The nuclear weapon programme that could face the greatest risk from Congressional concerns is the submarine-launched cruise missile (SLCM) plan proposed in the Trump administration’s 2018 Nuclear Posture Review, according to Amy Woolf, the nuclear weapons policy specialist for the Congressional Research Service (CRS).

Speaking on 4 March at a virtual panel on strategic nuclear modernisation for the Brookings Institution, Woolf noted there is already a US “box” of current and secure strategic nuclear programmes that are likely to be strongly protected during upcoming budget battles and policy debates.

Referring to the SLCM programme, she said, “That’s not even in the box. The navy has not put in any money into the programme, except for a little study money.

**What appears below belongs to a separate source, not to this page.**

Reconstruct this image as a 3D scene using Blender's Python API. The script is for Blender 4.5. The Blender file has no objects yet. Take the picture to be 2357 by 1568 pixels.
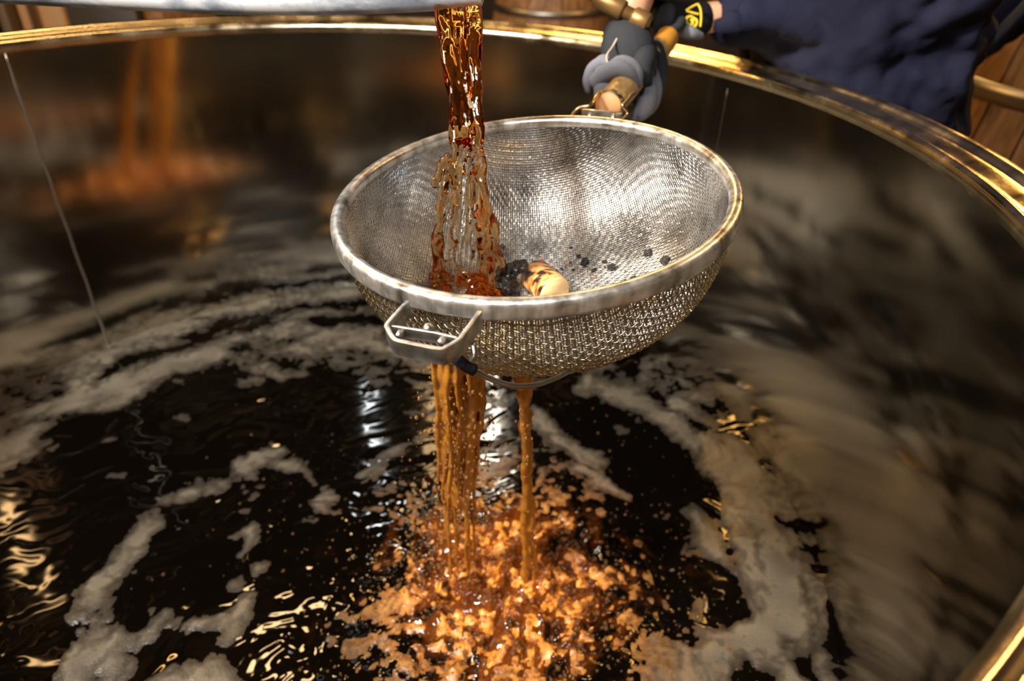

They have not come to [Capitol] Hill to explain the programme and advocate for it.”

She noted there’s proposed legislation that could kill the programme, and it has greater vulnerability to be potentially cut, when compared to other programmes that are “solidly” in the box of weapons and systems that appear to be better protected against Congressional concern.

When the SLCM idea was put forward in the Nuclear Posture Review, the navy and the administration indicated that the weapon could be something for the fleet within “seven to 10 years”, without expressing any certainty about the use or need for the missile, she said.

“The Nuclear Posture Review argument for it was somewhat muddled,” she said.